J’ai rencontré Denise en avril-mai 1983 au début d’un combat syndical qui cette fois-là allait durer environ une douzaine de semaines. Nous étions des milliers de travailleurs et travailleuses de la Ville de Liège à entamer une lutte emblématique. 17 500 salariés de la Ville se rebellaient contre le plan d’ajustement structurel que le « gouvernement » de la municipalité (le conseil échevinal appuyé par le conseil communal) avait décidé d’imposer au personnel et à la population. L’alliance politique au pouvoir était de type « olivier » : socialistes (PS) + écologistes (Ecolo) et « sociaux chrétiens » (PSC devenu aujourd’hui le CDH). Selon eux, afin de rembourser une dette liégeoise d’un milliard d’euros (44 milliards de francs belges à l’époque), il fallait privatiser plusieurs services à la population, réduire le nombre de travailleurs et leur imposer une réduction de salaire. Denise était à l’époque employée au service de l’urbanisme et j’étais enseignant à l’école technique et professionnelle connue sous le nom de la « Grosse Mécanique ». Nous nous sommes rencontrés dans un véritable tourbillon de luttes et de prise de conscience : une grève de longue durée, des piquets de grève, des manifestations de rue, les réunions du comité de grève avec une vingtaine de personnes (dont Denise), des assemblées syndicales régulières avec plusieurs centaines, voire plusieurs milliers de personnes présentes, des actions musclées, la répression par les gendarmes, des actions de protestation lors des réunions du conseil communal qui entérinaient les mesures antisociales, la recherche de la jonction entre travailleurs des services publics et ouvriers de l’industrie, les discussions de bilan et perspectives plusieurs fois par semaine au restaurant Le Bosphore, au café A l’ombre de la Cathédrale ou ailleurs. Que dis-je, un tourbillon ? Non plutôt une tornade sociale et politique. Tout allait très vite et on le vivait de manière très intense.
J’avais remarqué et beaucoup apprécié (cela continue jusqu’à aujourd’hui) Denise pour sa ténacité, sa combativité, sa volonté de prendre la parole en assemblée (alors que ce n’est pas facile et qu’elle le faisait pour la première fois), son rejet de l’injustice et son refus de se plier devant les ukases d’où qu’elles viennent. De son côté, elle m’a dit plus tard que ma prise de parole lors d’une assemblée dans l’usine de la sidérurgie (à l’atelier de Jemeppe Kessales) l’avait convaincue de chercher à pousser plus loin notre relation qui était juste amicale et très récente. J’étais intervenu devant une assemblée d’ouvriers et une délégation des travailleurs de la ville de Liège pour expliquer les liens entre les différents combats ainsi que leur dimension politique. Avant la fin de la grève, on a commencé une relation amoureuse, cela devait être en juin 1983. Vingt-six ans déjà !
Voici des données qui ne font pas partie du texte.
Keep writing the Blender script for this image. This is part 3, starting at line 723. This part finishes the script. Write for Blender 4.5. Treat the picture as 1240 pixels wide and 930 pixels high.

Je vous passe les détails. Notre relation a toujours eu une dimension politique, sociale et l’internationalisme a joué un grand rôle. En 1983-1984, Denise s’est jointe au Xe voyage que j’effectuais en Pologne pour porter de l’aide à des syndicalistes radicaux, mais surtout on a lancé ensemble avec d’autres camarades les brigades de travail volontaire au Nicaragua révolutionnaire. La révolution avait triomphé dans ce pays en juillet 1979 et nous participions activement à un vaste mouvement de solidarité en y jouant un rôle fort actif. De 1984 à 1989, chaque année ou presque nous avons collaboré à l’organisation de ces brigades qui partaient travailler avec les paysans nicaraguayens. On se cotisait, on organisait des fêtes en Belgique pour apporter de l’aide matérielle à la révolution et chaque brigadiste utilisait ses jours de congé pour aller travailler bénévolement 3 semaines avec les paysans en ayant soin de payer son billet d’avion. Dans les brigades que nous avons contribué à organiser, il y avait presqu’une moitié d’ouvriers de la métallurgie, notamment de Caterpillar et de Cockerill (aujourd’hui Arcelor-Mittal). Une très belle expérience que Denise et moi ne regrettons pas, loin de là. Nous en profitions pour rester en Amérique centrale et à Cuba quelques jours de plus, pour apporter notre soutien à d’autres processus révolutionnaires. A une occasion, cela a failli tourner très mal pour elle et moi, quand nous avons été arrêtés par des militaires honduriens à la frontière entre le Salvador et ce pays alors que nous étions en possession de documents de la guérilla salvadorienne qu’une religieuse m’avait remis la veille dans la capitale salvadorienne. Dans les moments difficiles, face au danger, on n’a pas eu froid aux yeux. Denise fait très bien face à des situations très tendues avec les forces de répression.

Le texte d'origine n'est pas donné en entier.